Keeping the venue sustainable has not been easy, and I’ve always believed the experience of getting out there and actually playing in so many diverse but strangely similar venues helped me gain some vital first hand knowledge which has helped me to be able to run The Fleece from a musician’s point of view – which in turn has helped us attract so many more great bands over the years.

Oasis are not the only high profile band to have played The Fleece. Others include Radiohead, IDLES, Muse, Kae Tempest, Suede, Jeff Buckley, Amy Winehouse, Frank Carter & Rattlesnakes, Queens of the Stone Age, Self Esteem, Killing Joke, The Darkness, Anne-Marie, The Hives, George Ezra and Ed Sheeran, to name a few.

The Fleece isn’t just about those bands though: it’s a place where the Bristol live music community comes together. Every night has the potential for something magical or unexpected to happen. People meet. Bands are formed. Memories are created. Venues like The Fleece are the hubs of our communities and they are disappearing all over the country.

As is proven by the demand for Oasis tickets, the reason so many are closing isn’t that people don’t love live music any more. It’s the cost of doing business that is just too high, making it too hard for venues, artists and promoters to remain sustainable.

The government needs step in to do a lot more to help venues that are at risk of drowning in taxes, licensing, planning, development and restrictive practices. That would help.

What would help even more, and is even more important, is that artists like Oasis, and the music industry teams that work with them, should be proud to say that they are giving something back to the grassroots that helped them get where they are.

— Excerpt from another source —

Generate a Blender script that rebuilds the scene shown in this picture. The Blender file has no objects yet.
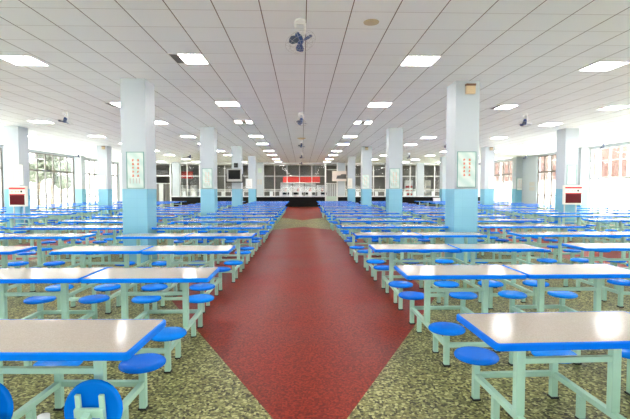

£1 from each of the tickets sold would have raised £1.4million. In the case of Oasis, it raised nothing at all to support venues across the country like the Fleece. That amount of money would have literally been the difference between some of the venues we have lost still being open today and that’s just the potential income generated from one tour.

Investing back into the grassroots music venues which help and support artists get to where they are today should be welcomed as the minimum acceptable standard of investment into the next generation of UK talent.

This is an opinion piece by Chris Sharp, owner and director of the Fleece, an independent venue that has been operating in Bristol since 1982.